Goldman Sachs Raises Gold Price Forecast to $2,900 in 2025

Despite rallying 29% year-to-date and 47% since 2022, gold continues to reach new all-time highs, hitting $2,685 per troy ounce on Thursday.

Goldman Sachs Raises Gold Price Forecast to ,900 in 2025

Goldman Sachs’ Precious Metals analysts have revised their gold price forecast, increasing it from $2,700 to $2,900 per ounce for early 2025. This update is based on two main factors:

First, Goldman’s economists anticipate a faster decline in short-term interest rates in both the West and China. They recently highlighted that the gold market hasn’t fully priced in the positive impact of these rate cuts on Western ETF holdings backed by physical gold, which tends to occur gradually.

Second, their updated nowcast shows that emerging market central bank purchases in the London over-the-counter

(OTC) market continue to be a fundamental driver of the gold rally since 2022. Goldman expects these structural purchases to remain elevated.

Under Goldman’s revised forecast, approximately two-thirds of the projected increase in gold prices to $2,900 per ounce by early 2025 is driven by continued central bank purchases on the London OTC market.
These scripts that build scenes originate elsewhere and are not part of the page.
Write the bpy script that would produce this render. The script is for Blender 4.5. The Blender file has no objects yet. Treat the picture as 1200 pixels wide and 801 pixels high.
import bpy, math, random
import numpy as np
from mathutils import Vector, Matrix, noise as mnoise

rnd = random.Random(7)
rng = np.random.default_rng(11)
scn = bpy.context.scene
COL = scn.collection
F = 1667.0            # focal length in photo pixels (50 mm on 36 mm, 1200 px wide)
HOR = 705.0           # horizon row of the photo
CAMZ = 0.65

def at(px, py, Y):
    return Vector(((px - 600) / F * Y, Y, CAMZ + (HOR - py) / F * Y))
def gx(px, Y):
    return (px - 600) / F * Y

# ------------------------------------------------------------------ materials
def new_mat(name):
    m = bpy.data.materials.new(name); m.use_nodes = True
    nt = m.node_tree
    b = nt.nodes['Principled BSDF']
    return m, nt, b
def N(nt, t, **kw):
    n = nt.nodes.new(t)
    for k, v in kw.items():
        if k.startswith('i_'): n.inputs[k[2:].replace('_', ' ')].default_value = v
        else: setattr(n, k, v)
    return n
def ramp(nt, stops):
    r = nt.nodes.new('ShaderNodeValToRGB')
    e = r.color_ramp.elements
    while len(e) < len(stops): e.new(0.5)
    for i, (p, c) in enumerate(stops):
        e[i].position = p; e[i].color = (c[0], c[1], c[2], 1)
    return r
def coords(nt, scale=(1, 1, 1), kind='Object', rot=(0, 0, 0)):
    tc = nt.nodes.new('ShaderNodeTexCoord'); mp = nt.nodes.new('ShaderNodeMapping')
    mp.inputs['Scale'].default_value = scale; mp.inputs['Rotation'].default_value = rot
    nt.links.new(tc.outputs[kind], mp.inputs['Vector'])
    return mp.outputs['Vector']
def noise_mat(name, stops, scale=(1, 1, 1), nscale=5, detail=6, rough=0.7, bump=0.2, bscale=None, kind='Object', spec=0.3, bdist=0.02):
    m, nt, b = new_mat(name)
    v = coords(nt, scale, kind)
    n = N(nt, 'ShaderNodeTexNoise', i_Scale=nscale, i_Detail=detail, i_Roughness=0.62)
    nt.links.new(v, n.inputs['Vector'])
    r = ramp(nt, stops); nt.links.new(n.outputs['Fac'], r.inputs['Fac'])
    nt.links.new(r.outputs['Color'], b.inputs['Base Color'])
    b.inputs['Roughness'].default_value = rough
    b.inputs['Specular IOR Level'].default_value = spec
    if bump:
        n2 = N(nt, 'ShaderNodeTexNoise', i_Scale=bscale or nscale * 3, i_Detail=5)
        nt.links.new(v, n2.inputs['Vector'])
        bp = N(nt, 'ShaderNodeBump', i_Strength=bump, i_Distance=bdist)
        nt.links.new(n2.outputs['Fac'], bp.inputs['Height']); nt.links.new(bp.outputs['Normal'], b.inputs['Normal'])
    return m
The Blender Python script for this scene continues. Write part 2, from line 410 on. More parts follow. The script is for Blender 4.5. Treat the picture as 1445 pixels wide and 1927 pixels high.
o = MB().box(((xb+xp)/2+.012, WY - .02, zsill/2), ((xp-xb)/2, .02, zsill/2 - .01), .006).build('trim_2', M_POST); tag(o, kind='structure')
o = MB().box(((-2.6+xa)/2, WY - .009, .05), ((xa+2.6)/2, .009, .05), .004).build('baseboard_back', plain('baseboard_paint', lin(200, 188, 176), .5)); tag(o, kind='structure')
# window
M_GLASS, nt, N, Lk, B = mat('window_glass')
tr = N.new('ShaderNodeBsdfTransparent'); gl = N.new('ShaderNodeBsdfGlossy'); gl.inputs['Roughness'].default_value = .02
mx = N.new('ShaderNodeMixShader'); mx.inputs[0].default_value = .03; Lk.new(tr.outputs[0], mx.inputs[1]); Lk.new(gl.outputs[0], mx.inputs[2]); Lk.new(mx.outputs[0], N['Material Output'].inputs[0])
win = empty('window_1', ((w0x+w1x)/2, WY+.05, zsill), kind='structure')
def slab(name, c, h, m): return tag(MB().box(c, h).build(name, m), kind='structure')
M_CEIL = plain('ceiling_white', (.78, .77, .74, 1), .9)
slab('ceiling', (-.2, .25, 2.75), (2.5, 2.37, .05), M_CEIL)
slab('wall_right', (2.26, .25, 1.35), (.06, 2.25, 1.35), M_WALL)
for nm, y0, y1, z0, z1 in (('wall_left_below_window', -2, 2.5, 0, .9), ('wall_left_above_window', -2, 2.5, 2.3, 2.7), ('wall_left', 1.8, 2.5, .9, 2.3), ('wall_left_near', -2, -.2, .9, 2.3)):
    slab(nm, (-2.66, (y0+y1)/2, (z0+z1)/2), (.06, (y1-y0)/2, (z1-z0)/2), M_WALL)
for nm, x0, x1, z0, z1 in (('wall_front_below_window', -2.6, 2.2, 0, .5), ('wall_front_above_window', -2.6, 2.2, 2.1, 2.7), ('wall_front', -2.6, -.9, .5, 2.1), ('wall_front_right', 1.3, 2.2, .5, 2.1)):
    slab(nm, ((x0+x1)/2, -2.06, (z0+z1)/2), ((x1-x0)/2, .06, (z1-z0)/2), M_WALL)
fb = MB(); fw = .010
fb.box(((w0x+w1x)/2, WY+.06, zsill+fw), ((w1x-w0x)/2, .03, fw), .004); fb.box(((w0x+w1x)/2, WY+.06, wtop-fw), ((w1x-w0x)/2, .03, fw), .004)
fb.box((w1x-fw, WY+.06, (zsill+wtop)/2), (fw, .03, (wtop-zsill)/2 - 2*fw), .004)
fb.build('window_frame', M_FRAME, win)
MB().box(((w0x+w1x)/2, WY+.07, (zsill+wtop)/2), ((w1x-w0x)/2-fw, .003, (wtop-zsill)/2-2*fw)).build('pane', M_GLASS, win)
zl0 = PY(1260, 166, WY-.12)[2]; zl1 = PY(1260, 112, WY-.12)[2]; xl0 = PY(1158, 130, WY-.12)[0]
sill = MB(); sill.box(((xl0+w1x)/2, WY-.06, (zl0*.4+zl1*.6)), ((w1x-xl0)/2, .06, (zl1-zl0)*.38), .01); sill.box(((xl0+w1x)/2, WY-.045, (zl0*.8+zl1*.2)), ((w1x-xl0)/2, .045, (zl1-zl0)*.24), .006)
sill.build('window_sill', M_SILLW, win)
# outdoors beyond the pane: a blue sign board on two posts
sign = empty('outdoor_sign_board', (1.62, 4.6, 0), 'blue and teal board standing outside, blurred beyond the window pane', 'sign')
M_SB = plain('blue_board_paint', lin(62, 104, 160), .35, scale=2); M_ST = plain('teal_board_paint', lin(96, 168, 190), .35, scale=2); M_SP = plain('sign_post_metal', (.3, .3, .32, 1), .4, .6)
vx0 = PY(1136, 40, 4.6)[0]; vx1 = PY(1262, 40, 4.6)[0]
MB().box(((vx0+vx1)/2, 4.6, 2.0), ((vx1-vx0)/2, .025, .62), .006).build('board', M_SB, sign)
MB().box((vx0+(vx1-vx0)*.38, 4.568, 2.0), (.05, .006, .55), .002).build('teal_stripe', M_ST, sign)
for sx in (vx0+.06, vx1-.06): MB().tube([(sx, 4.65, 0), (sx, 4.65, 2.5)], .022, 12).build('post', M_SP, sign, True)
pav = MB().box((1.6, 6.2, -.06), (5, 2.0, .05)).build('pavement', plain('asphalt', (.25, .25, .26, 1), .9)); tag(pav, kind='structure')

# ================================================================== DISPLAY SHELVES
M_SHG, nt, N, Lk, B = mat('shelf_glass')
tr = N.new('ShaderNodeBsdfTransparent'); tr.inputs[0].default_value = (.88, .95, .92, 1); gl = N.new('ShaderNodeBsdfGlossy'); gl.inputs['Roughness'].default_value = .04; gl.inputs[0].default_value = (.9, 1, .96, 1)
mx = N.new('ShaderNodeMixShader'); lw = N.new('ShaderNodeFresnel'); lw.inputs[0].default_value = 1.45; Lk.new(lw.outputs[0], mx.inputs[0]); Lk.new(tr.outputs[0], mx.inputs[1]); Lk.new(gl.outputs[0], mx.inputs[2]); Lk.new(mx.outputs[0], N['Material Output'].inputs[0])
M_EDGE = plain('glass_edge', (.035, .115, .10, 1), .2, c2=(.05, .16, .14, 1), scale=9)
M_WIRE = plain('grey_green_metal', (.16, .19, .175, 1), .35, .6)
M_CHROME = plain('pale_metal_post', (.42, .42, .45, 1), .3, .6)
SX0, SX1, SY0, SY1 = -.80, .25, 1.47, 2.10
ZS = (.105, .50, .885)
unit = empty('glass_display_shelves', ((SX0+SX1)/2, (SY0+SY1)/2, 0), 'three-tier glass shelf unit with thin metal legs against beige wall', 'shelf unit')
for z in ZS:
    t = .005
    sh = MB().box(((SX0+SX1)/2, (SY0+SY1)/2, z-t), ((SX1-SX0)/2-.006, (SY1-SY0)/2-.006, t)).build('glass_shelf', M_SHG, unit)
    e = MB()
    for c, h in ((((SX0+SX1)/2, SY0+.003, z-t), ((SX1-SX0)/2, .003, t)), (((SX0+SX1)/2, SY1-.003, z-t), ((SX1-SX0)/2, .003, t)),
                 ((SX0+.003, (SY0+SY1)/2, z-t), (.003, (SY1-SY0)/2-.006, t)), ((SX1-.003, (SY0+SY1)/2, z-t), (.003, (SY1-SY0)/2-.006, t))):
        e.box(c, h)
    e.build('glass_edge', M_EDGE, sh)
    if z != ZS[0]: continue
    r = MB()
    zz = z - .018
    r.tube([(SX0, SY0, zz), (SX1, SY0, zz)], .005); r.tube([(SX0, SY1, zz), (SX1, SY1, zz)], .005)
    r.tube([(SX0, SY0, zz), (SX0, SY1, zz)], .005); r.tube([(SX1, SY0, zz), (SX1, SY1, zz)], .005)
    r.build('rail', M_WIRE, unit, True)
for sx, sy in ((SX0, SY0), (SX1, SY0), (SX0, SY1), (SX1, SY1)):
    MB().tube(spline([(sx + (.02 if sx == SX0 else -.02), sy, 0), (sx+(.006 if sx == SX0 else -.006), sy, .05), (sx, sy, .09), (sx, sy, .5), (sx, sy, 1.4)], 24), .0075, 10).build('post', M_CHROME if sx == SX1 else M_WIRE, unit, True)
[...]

The remaining one-third is attributed to a gradual rise in ETF flows, spurred by the expected Fed rate cuts.

This forecast also relies on their rule that an additional 100 tonnes of physical demand lifts gold prices by at least 2.4%, which is the lower bound of their regression estimate.

Central Banks Drive the Rally Since 2022

Goldman’s nowcast highlights that emerging market central bank gold purchases in the London OTC market have continued to drive the rally since 2022. Their nowcast for central bank and other institutional demand in the OTC market shows purchases remained strong through July, averaging 730 tonnes annualized year-to-date, or about 15% of global annual production estimates.

A key focus for gold investors is China’s central bank, the People’s Bank of China (PBoC), which has reported a streak of 18 consecutive months of purchases since November 2022. Goldman’s estimates of Chinese institutional gold purchases in the London OTC market generally align with PBoC reports, although Goldman’s estimates are typically higher, start earlier, and last longer.

While the PBoC reported no additional purchases after April, Goldman’s nowcast estimates that 50 tonnes of institutional purchases from China took place on the London OTC market in May, with no further activity in June or July.

Goldman’s nowcasting model utilizes customs data and insights into the London OTC market, the largest hub for trading 400 oz gold bars, which are preferred by central banks and other institutions due to their size and lower cost per ounce. London also serves as a storage center for ETF holdings, central bank reserves (held in custody at the Bank of England), and unallocated gold accounts. Changes in gold bar holdings in London vaults serve as a proxy for OTC net demand and align with UK net imports, which are available by trade partners.

Goldman’s nowcasting model includes two components:

  1. UK exports of gold bars to countries other than Switzerland.
  2. The portion of UK exports of gold bars to Switzerland identified as central bank demand.

The distinction between UK gold bar exports to Switzerland and other countries is crucial, as the former usually represents retail demand while the latter reflects central bank and institutional demand. Since the UK does not produce large 400 oz gold bars, it primarily imports them from Switzerland—the global refining hub—when demand in London is high. When demand in London declines, the UK exports these bars back to Switzerland, where they are refined into smaller bars for the retail market.

 

 

Long on Gold: Key Drivers and Risks

Goldman reiterates their recommendation to go long on gold due to three factors:

  1. A gradual boost from lower global interest rates.
  2. Sustained, structurally higher central bank demand.
  3. Gold’s effectiveness as a hedge against geopolitical risks, financial instability, and recessionary pressures.

Goldman also notes factors that could moderate their base case for significant additional gains in gold prices. These include potential softening in central bank demand (perhaps due to easing geopolitical tensions), lower-than-expected ETF inflows if rate cuts are smaller than anticipated, or a sharper-than-expected decline in China’s retail demand due to price sensitivity or rising consumer confidence.